--- START ---

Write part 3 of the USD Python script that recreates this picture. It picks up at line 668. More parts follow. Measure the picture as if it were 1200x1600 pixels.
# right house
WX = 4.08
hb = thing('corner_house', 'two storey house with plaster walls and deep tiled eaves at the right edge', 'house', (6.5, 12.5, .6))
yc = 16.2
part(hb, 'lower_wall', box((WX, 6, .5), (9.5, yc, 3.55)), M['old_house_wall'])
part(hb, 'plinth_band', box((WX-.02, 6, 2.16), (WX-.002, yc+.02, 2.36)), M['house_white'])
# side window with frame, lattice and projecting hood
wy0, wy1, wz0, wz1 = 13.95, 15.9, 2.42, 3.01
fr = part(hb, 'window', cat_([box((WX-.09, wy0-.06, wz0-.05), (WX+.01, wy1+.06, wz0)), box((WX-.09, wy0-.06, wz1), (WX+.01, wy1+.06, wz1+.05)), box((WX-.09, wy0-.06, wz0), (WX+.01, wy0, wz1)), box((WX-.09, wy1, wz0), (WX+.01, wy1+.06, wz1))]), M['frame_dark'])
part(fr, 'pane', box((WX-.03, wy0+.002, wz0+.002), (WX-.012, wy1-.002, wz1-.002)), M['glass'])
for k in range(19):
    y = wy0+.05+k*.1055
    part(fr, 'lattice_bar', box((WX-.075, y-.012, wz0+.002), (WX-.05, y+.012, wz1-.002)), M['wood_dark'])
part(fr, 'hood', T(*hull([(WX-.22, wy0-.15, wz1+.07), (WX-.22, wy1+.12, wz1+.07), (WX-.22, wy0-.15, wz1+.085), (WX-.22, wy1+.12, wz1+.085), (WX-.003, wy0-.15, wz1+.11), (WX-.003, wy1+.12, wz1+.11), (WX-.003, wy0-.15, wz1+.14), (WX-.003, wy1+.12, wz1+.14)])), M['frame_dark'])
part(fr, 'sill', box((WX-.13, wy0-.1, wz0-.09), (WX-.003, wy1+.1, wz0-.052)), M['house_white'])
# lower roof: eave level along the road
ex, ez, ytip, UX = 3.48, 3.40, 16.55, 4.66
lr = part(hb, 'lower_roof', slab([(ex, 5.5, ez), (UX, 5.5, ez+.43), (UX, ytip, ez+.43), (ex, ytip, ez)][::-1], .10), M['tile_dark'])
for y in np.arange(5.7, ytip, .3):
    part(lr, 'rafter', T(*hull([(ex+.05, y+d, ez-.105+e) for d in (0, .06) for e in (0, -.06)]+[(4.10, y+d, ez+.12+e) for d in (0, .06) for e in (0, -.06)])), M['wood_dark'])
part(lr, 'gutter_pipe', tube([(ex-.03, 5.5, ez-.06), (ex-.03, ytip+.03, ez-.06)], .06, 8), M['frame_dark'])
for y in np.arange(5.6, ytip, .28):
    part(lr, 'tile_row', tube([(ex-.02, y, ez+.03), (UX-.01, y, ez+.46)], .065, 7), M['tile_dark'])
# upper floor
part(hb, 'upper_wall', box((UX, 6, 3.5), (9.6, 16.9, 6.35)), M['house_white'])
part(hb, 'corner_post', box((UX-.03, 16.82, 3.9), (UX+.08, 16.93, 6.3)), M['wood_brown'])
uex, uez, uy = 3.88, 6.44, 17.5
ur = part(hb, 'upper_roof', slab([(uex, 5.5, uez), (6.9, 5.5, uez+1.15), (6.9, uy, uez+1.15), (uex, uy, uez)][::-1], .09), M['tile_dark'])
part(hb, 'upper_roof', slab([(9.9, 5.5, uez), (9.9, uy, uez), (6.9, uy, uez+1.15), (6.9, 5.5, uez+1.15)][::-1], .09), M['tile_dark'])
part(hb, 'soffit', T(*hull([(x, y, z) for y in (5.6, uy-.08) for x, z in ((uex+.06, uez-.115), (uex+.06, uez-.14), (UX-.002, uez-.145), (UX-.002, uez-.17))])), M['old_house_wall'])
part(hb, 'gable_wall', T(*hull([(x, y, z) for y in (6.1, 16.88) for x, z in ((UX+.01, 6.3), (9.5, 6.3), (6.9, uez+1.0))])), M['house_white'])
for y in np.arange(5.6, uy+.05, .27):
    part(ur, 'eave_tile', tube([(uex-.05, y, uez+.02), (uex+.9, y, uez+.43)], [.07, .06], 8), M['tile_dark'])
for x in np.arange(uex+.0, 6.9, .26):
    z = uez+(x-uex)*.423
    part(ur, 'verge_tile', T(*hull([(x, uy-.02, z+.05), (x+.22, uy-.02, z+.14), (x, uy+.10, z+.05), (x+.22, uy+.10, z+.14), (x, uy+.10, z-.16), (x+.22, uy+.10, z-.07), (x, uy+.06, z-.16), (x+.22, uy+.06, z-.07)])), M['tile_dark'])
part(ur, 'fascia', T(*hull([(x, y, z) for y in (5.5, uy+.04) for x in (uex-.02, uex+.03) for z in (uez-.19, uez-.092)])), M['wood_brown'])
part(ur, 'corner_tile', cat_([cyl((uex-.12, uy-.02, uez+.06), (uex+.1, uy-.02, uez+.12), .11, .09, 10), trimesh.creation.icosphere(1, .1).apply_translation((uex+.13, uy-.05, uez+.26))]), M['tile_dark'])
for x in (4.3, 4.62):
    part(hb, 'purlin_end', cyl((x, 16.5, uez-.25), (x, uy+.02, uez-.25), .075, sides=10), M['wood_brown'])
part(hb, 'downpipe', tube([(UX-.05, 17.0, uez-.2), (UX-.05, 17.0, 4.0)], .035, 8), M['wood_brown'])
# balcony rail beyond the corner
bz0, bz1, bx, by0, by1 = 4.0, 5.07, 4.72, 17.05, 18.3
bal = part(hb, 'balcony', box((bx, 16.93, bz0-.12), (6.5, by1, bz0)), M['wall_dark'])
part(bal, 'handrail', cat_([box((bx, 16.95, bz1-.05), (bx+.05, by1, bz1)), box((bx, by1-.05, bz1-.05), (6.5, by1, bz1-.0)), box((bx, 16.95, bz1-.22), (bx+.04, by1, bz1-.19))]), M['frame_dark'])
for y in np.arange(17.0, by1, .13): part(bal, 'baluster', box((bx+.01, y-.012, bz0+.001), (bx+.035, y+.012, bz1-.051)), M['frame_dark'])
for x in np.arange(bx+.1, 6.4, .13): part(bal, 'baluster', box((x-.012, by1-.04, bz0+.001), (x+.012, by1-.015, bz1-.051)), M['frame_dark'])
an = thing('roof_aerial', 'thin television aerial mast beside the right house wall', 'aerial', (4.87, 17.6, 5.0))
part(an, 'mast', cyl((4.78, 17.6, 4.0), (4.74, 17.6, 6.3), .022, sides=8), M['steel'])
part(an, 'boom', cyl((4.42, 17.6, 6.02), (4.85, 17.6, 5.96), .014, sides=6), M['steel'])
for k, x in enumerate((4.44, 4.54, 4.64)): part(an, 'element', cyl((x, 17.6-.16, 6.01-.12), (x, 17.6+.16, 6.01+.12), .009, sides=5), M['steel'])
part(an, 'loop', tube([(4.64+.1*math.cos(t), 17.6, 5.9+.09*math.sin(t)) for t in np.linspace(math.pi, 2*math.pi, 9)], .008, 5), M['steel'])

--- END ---

Task directions => Print only the run of lines that begins with the line containing "16.9, 6.35)), M['house_white'])" and ends with the line containing "bz0, bz1, bx, by0, by1", both included, exactly as they read.

Response to this exercise =>
part(hb, 'upper_wall', box((UX, 6, 3.5), (9.6, 16.9, 6.35)), M['house_white'])
part(hb, 'corner_post', box((UX-.03, 16.82, 3.9), (UX+.08, 16.93, 6.3)), M['wood_brown'])
uex, uez, uy = 3.88, 6.44, 17.5
ur = part(hb, 'upper_roof', slab([(uex, 5.5, uez), (6.9, 5.5, uez+1.15), (6.9, uy, uez+1.15), (uex, uy, uez)][::-1], .09), M['tile_dark'])
part(hb, 'upper_roof', slab([(9.9, 5.5, uez), (9.9, uy, uez), (6.9, uy, uez+1.15), (6.9, 5.5, uez+1.15)][::-1], .09), M['tile_dark'])
part(hb, 'soffit', T(*hull([(x, y, z) for y in (5.6, uy-.08) for x, z in ((uex+.06, uez-.115), (uex+.06, uez-.14), (UX-.002, uez-.145), (UX-.002, uez-.17))])), M['old_house_wall'])
part(hb, 'gable_wall', T(*hull([(x, y, z) for y in (6.1, 16.88) for x, z in ((UX+.01, 6.3), (9.5, 6.3), (6.9, uez+1.0))])), M['house_white'])
for y in np.arange(5.6, uy+.05, .27):
    part(ur, 'eave_tile', tube([(uex-.05, y, uez+.02), (uex+.9, y, uez+.43)], [.07, .06], 8), M['tile_dark'])
for x in np.arange(uex+.0, 6.9, .26):
    z = uez+(x-uex)*.423
    part(ur, 'verge_tile', T(*hull([(x, uy-.02, z+.05), (x+.22, uy-.02, z+.14), (x, uy+.10, z+.05), (x+.22, uy+.10, z+.14), (x, uy+.10, z-.16), (x+.22, uy+.10, z-.07), (x, uy+.06, z-.16), (x+.22, uy+.06, z-.07)])), M['tile_dark'])
part(ur, 'fascia', T(*hull([(x, y, z) for y in (5.5, uy+.04) for x in (uex-.02, uex+.03) for z in (uez-.19, uez-.092)])), M['wood_brown'])
part(ur, 'corner_tile', cat_([cyl((uex-.12, uy-.02, uez+.06), (uex+.1, uy-.02, uez+.12), .11, .09, 10), trimesh.creation.icosphere(1, .1).apply_translation((uex+.13, uy-.05, uez+.26))]), M['tile_dark'])
for x in (4.3, 4.62):
    part(hb, 'purlin_end', cyl((x, 16.5, uez-.25), (x, uy+.02, uez-.25), .075, sides=10), M['wood_brown'])
part(hb, 'downpipe', tube([(UX-.05, 17.0, uez-.2), (UX-.05, 17.0, 4.0)], .035, 8), M['wood_brown'])
# balcony rail beyond the corner
bz0, bz1, bx, by0, by1 = 4.0, 5.07, 4.72, 17.05, 18.3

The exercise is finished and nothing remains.